With one of the most in-depth collections of Lebbeus Woods's works in the world, the San Francisco Museum of Modern Art (SFMOMA) is the perfect museum to host a retrospective of the architect's career. And after his passing last October, now would be the perfect time for such a retrospective. But the reason and the timing for 'Lebbeus Woods, Architect,' which opened on Feb. 16 and runs through June 2, are purely coincidence. Co-curators Joseph Becker and Jennifer Dunlop Fletcher had been working with Woods on the exhibition before his death, as it was to be the last one in the 1995 Mario Botta building before Snøhetta and EHDD begin work on an expansion. To Becker and Fletcher, Woods represents everything that SFMOMA's architecture and design department stands for: exploring architecture's possibilities as an agent of change and societal exploration. "The potential for architecture is really limitless," Becker says. "It's a larger idea than the city, than the building you sit in, than the glass that keeps you inside as opposed to outside. It's this latent feeling of 'what-if.'" One-hundred-and-seventy-five of Woods's drawings that explore that what-if will be on view, as well as 13 of his models. We talked to Becker about what it was like to work with Woods, and how the exhibition has changed since his passing—now to say more about architecture at large than just about architecture at SFMOMA. 

When did you start working on the exhibition?
Last summer, which made for a very compressed timeline for an exhibition. SFMOMA was about to close for an expansion and we really wanted to do this show with Lebbeus [before then]. At the time, he was alive and we were working directly with him.

Why this subject for your last exhibition before the expansion started?
His work occupies a really important part of our collection and design. It was a good moment to put works on view that had been collected by the past four curators. It was a good opportunity to state that SFMOMA's collection of architecture and design is really focused on the questions that architects can pose and the potential of architecture to challenge our perception and our environment. Lebbeus’s work has always been about the what-if, but in a very real way: What if we just change a couple things, can you suppose that that would change certain social normative conditions, or hierarchical conditions, or spatial conditions?

At what point in the process did you lose Woods?
He passed away right in the middle. We had planned on perhaps doing an installation with him, but then the exhibition shifted. It’s now really devoted to drawings and models. That’s the bulk of his career, though he did do a number of spatial installations through exhibitions. Now the exhibition is very focused on key projects from the past 30 or so years that deal with certain recurring themes and also show an evolution of his focus.
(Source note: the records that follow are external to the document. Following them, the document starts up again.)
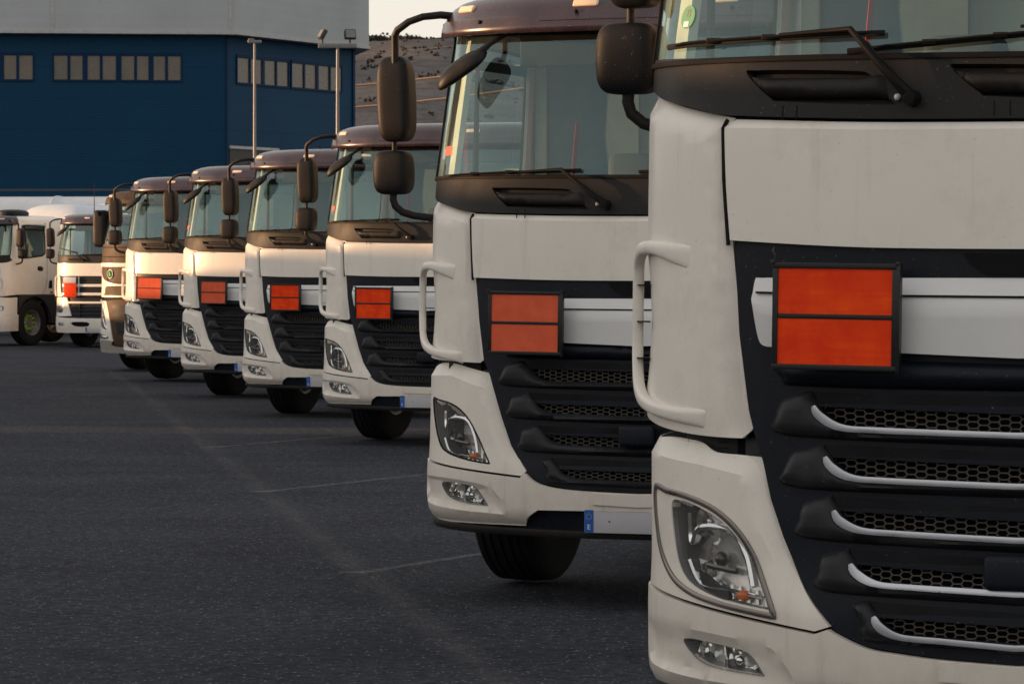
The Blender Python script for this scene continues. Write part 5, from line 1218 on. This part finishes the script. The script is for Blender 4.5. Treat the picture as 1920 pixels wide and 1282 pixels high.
me = bpy.data.meshes.new('scrub'); me.from_pydata(sb.v, [], sb.f); tag(link('scrub', me, simple('hazed_scrub_leaves', (.052, .050, .048), .9, 0, .2, 0, .25, .3)), 'dark haze-greyed bushes scattered over the hillside', 'bushes', None, 'stuff')  # leaf colour greyed to stand for distance haze
M['cable'] = simple('cable', (.80, .42, .22), .6)  # orange of the low sun put into the cable's own colour
def cable(p0, p1, r, label):
    pts = []
    for i in range(41):
        t = i / 40; p = Vector(p0).lerp(Vector(p1), t); p.z -= .55 * 4 * t * (1 - t); pts.append(p)
    m = MB(); m.tube(pts, r, 6); tag(m.build('power_line', M['cable'], None, 60), label, 'cable', 'power lines in front of the hill')
def px2(px, py, Y): return ((px - 960) / 6874 * Y, Y, CAMH + (508.6 - py) / 6874 * Y)
cable(px2(480, 173, 172), px2(1330, 52, 172), .05, 'upper cable coloured sunlit orange crossing the hillside')
cable(px2(480, 212, 176), px2(1330, 98, 176), .05, 'lower cable coloured sunlit orange crossing the hillside')
cable(px2(400, 118, 230), px2(1330, 20, 230), .012, 'thin faint cable against the pale sky')

# ------------------------------------------------------------------ unseen bank, added left of view to cast shade on the nearer trucks
def bank(y):
    ks = [(-60, 4.2), (12, 4.2), (16, 4.15), (19, 3.92), (33, 3.78), (36, 3.62), (41, 3.55), (46, 3.38), (51, 3.02), (54, 2.9), (56, 2.5), (60, 2.3), (75, 2.2), (80, 2.0), (130, 2.0)]
    h = Shell.it(ks, y)
    for c, w_, d in ((39.4, .9, .2), (59.4, .5, .4), (76.4, .4, .3)):  # gaps shaped to let strips of sun reach the asphalt
        if abs(y - c) < w_: h = d
    return h + .06 * noise.noise(Vector((y * .3, 0, 0))) + .04 * noise.noise(Vector((y * 1.3, 4, 0)))
yy = [-30 + .35 * i for i in range(520)]
mb = MB(); prof = [(-3.5, 0), (-1.6, .7), (-.5, 1), (.5, 1), (1.6, .7), (3.5, 0)]
mb.add([(-26 + px_, y, -.2 + (bank(y) + .2) * k) for y in yy for px_, k in prof], [(j * 6 + i, j * 6 + i + 1, (j + 1) * 6 + i + 1, (j + 1) * 6 + i) for j in range(len(yy) - 1) for i in range(5)])
tag(mb.build('shade_bank', hillmat(), None, 60), 'unseen bank added to cast shade over the yard', None, None, 'structure')
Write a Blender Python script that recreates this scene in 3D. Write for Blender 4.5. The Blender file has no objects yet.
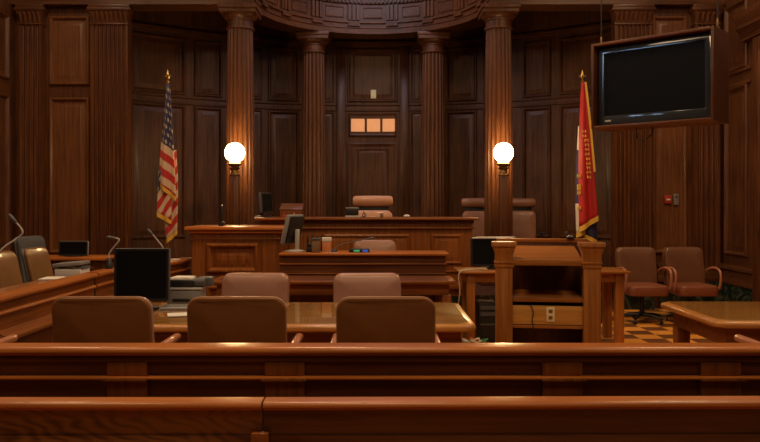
import bpy, bmesh, math, random
from mathutils import Vector, Matrix
random.seed(7)
PI = math.pi
S = bpy.context.scene
COL = S.collection

# ------------------------------------------------------------------ camera, world, light, exposure
cam_data = bpy.data.cameras.new('camera')
cam = bpy.data.objects.new('camera', cam_data)
COL.objects.link(cam)
cam.location = (0, 0, 1.5)
cam.rotation_euler = (PI / 2, 0, 0)
cam_data.sensor_width = 36.0
cam_data.lens = 36.0
cam_data.shift_y = -16 / 760
cam_data.clip_start = 0.05
S.camera = cam

w = bpy.data.worlds.new('world')
S.world = w
w.use_nodes = True
w.node_tree.nodes['Background'].inputs[0].default_value = (0.5, 0.55, 0.7, 1)
w.node_tree.nodes['Background'].inputs[1].default_value = 0.3

S.view_settings.view_transform = 'Standard'
S.view_settings.look = 'None'
S.view_settings.exposure = -0.1
S.view_settings.gamma = 1.0
S.view_settings.use_curve_mapping = False
S.cycles.use_denoising = True
S.cycles.max_bounces = 6
S.cycles.sample_clamp_indirect = 6.0


def area(name, loc, size, energy, color, rot=(0, 0, 0)):
    d = bpy.data.lights.new(name, 'AREA')
    d.shape = 'RECTANGLE'
    d.size, d.size_y = size
    d.energy = energy
    d.color = color
    o = bpy.data.objects.new(name, d)
    COL.objects.link(o)
    o.location = loc
    o.rotation_euler = rot
    return o


WARM = (1.0, 0.64, 0.33)
area('ceiling_lamp_counsel', (-0.6, 6.2, 5.4), (0.9, 0.7), 100, WARM)
area('ceiling_lamp_well', (3.4, 7.0, 5.4), (0.8, 0.8), 90, WARM)
area('ceiling_lamp_jury', (-3.6, 7.0, 5.4), (0.8, 0.8), 60, WARM)
for lx in (-4.2, 3.9):
    area('corner_fill_light', (lx, 9.2, 5.45), (0.5, 0.5), 26, (1.0, 0.72, 0.45))  # added fills with no fixture behind them, brightening the upper corner panels
for lx, le in ((-2.5, 42), (0.1, 55), (2.7, 42)):
    area('ceiling_lamp_gallery', (lx, 2.2, 5.4), (1.1, 0.9), le, (1.0, 0.70, 0.40))
area('ceiling_lamp_rear', (0.6, -0.8, 5.3), (4.0, 1.2), 35, (1.0, 0.72, 0.42), (math.radians(25), 0, 0))
area('apse_skylight', (-0.13, 10.9, 5.5), (2.4, 1.4), 58, (0.92, 0.84, 1.0), (math.radians(12), 0, 0))

# ------------------------------------------------------------------ materials


def mat_new(name):
    m = bpy.data.materials.new(name)
    m.use_nodes = True
    nt = m.node_tree
    b = nt.nodes['Principled BSDF']
    return m, nt, b


def plain(name, col, rough=0.5, metal=0.0, coat=0.0, spec=0.5, noise=0.0, nscale=30, bump=0.0):
    m, nt, b = mat_new(name)
    b.inputs['Base Color'].default_value = (*col, 1)
    b.inputs['Roughness'].default_value = rough
    b.inputs['Metallic'].default_value = metal
    b.inputs['Coat Weight'].default_value = coat
    b.inputs['Specular IOR Level'].default_value = spec
    if noise or bump:
        tc = nt.nodes.new('ShaderNodeTexCoord')
        n = nt.nodes.new('ShaderNodeTexNoise')
        n.inputs['Scale'].default_value = nscale
        n.inputs['Detail'].default_value = 4
        nt.links.new(tc.outputs['Object'], n.inputs['Vector'])
        if noise:
            r = nt.nodes.new('ShaderNodeValToRGB')
            r.color_ramp.elements[0].position = 0.3
            r.color_ramp.elements[1].position = 0.7
            r.color_ramp.elements[0].color = (*[c * (1 - noise) for c in col], 1)
            r.color_ramp.elements[1].color = (*[min(1, c * (1 + noise)) for c in col], 1)
            nt.links.new(n.outputs['Fac'], r.inputs['Fac'])
            nt.links.new(r.outputs['Color'], b.inputs['Base Color'])
        if bump:
            bp = nt.nodes.new('ShaderNodeBump')
            bp.inputs['Strength'].default_value = bump
            bp.inputs['Distance'].default_value = 0.004
            nt.links.new(n.outputs['Fac'], bp.inputs['Height'])
            nt.links.new(bp.outputs['Normal'], b.inputs['Normal'])
    return m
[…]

Do you think that the exhibition will now have a retrospective feel that it might not have had before?
A lot of people who don’t know his work are going to discover it. There has been a lot of attention on his career in lieu of his passing that brings this exhibition a little bit more to the forefront. It’s an interesting challenge in that we have to present highly conceptual and theoretical architecture to a public that’s varied in its degree of understanding. The goal is to cater both to people who are already familiar with Lebbeus and his projects and to go more in depth, but to give a very approachable presentation for people who don’t know anything about him.

SFMOMA as a whole is very committed to presenting really engaging projects, but specifically, within the department of architecture and design, we’ve always been focused on the more experimental and the more conceptual and visionary architecture works. It’s not necessarily about what is just good design out in the world, but rather what projects might ask larger questions or have a larger tie-in to the speculative universe. Our department was established in the early '80s, and since then, we’ve focused on the hypothetical, the critical. Not only through architecture, but also through industrial design. It blurs the line often of what we would traditionally consider starchitecture and the practice of the architect. We’re establishing the fact that Lebbeus Wood is an architect even though there are no built buildings to his name. That’s kind of what we’ve established within our department, to present projects that challenge the notion of what is and what is not [architecture.]
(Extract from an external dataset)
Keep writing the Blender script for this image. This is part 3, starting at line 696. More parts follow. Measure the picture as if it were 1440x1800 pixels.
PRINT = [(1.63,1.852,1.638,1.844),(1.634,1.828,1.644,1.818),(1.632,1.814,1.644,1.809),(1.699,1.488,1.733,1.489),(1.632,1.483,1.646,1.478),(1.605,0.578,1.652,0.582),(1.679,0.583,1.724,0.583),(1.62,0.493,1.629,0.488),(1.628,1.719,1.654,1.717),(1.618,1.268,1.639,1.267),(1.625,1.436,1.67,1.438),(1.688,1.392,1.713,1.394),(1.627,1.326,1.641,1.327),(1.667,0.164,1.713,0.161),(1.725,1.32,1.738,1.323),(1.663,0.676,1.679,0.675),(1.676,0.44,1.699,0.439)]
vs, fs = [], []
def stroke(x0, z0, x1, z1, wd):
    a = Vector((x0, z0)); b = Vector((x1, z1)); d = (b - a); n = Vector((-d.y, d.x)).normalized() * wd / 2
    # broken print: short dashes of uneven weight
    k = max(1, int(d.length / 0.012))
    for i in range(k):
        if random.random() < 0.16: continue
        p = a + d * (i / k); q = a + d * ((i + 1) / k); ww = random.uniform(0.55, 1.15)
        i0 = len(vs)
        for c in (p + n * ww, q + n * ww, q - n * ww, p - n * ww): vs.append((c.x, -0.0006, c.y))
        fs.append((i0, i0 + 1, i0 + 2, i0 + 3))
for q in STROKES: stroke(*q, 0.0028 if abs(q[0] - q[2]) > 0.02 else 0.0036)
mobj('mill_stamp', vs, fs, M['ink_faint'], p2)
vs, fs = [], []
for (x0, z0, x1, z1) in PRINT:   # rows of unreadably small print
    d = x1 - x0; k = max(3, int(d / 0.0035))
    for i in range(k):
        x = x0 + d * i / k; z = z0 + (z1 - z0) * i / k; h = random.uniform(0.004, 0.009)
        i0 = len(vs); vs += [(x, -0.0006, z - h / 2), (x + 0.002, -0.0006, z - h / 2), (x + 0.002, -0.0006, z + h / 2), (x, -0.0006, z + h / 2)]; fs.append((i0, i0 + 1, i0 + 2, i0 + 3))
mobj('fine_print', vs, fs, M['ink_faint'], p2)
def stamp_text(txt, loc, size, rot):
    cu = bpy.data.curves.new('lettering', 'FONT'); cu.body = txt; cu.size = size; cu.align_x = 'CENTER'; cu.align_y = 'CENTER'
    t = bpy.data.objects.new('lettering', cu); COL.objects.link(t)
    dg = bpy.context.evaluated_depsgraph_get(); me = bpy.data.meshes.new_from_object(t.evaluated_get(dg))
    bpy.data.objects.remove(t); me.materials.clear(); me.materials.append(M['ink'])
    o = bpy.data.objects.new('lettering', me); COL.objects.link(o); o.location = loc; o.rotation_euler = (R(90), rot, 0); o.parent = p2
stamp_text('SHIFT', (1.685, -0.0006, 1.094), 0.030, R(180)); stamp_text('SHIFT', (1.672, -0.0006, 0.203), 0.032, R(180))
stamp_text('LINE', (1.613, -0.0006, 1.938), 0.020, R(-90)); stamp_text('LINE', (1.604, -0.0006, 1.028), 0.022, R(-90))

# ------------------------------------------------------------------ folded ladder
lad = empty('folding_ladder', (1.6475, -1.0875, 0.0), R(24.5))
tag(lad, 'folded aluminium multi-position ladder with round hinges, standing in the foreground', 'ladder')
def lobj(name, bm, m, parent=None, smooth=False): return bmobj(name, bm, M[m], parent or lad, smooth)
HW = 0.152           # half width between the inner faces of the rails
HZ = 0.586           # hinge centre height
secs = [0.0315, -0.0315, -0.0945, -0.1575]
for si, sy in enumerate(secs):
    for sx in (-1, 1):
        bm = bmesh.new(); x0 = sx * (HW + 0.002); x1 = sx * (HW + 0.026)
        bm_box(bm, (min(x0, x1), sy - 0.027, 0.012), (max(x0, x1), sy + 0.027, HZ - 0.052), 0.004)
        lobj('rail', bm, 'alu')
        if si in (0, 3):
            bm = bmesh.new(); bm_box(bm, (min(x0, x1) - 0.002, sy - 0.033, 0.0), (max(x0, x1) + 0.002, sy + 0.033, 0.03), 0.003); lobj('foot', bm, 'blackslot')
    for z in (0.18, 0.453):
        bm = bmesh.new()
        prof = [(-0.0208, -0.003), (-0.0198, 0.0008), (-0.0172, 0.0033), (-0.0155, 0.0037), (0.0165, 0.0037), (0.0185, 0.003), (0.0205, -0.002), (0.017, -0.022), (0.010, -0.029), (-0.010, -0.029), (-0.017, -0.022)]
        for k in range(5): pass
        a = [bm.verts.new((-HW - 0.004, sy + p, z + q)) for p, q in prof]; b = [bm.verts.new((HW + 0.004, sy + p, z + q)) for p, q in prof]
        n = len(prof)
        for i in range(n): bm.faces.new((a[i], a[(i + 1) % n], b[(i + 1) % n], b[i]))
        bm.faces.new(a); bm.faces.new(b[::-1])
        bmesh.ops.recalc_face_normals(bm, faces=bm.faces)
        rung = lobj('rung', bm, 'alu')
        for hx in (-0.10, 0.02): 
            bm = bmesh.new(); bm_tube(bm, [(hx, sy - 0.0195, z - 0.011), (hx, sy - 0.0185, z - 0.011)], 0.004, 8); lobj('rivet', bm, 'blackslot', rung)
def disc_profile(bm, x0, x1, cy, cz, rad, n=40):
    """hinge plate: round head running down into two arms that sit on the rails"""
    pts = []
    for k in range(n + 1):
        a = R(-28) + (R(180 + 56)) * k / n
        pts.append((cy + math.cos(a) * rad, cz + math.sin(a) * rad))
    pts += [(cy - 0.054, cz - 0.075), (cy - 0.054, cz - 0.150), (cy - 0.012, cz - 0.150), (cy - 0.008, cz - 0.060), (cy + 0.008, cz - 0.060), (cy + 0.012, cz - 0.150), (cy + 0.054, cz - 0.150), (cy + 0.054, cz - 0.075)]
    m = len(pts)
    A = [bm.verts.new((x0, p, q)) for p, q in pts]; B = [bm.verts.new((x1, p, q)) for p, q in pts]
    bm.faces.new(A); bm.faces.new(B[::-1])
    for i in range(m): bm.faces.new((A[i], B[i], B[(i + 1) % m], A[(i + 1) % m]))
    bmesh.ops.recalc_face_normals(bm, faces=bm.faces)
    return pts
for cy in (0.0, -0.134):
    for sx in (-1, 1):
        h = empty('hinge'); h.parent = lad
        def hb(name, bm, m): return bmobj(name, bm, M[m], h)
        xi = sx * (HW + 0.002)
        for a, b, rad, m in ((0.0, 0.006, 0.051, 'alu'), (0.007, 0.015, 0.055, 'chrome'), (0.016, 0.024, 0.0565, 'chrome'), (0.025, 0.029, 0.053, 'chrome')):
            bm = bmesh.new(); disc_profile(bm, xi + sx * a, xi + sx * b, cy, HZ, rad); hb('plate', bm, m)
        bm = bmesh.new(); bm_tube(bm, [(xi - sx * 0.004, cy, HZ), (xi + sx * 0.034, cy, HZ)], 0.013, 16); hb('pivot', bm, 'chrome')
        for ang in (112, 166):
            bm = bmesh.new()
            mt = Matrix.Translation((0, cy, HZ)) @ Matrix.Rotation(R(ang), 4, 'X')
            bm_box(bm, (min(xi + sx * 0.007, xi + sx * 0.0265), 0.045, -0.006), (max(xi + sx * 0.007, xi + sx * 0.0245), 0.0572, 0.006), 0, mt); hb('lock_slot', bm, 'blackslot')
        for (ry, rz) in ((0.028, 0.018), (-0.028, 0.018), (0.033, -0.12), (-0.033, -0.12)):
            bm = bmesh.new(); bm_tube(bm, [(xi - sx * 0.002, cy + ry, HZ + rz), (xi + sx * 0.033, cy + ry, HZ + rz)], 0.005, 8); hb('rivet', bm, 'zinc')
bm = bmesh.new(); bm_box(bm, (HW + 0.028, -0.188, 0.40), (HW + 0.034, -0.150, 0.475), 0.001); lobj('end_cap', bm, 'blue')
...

How do you explain to visitors who don't know Woods how we was an architect, though he never built anything?
That has to do with the questions your work is attempting to ask, questions of space and usage and functionality. What does architecture do? What does architecture do for humanity? What are its shortfalls? What are its potentials? Even without building something, he’s [Woods is] engaging within the process of architecture, the discourse. As a professor for so many years at Cooper Union, he was able to inspire generations of architects in thinking about what questions to ask and how to answer them. It’s not that he never built anything, it’s just that he never built a building. But when you think of an architect, you think of an entire building envelope. The built form … might have inhibited him from ever wanting to build a building. It would always be constrained by the rules within which we live, and he was proposing something beyond that: What if we didn't have to deal with gravity? What if we didn't have to deal with government agencies? What kind of architecture would that reveal?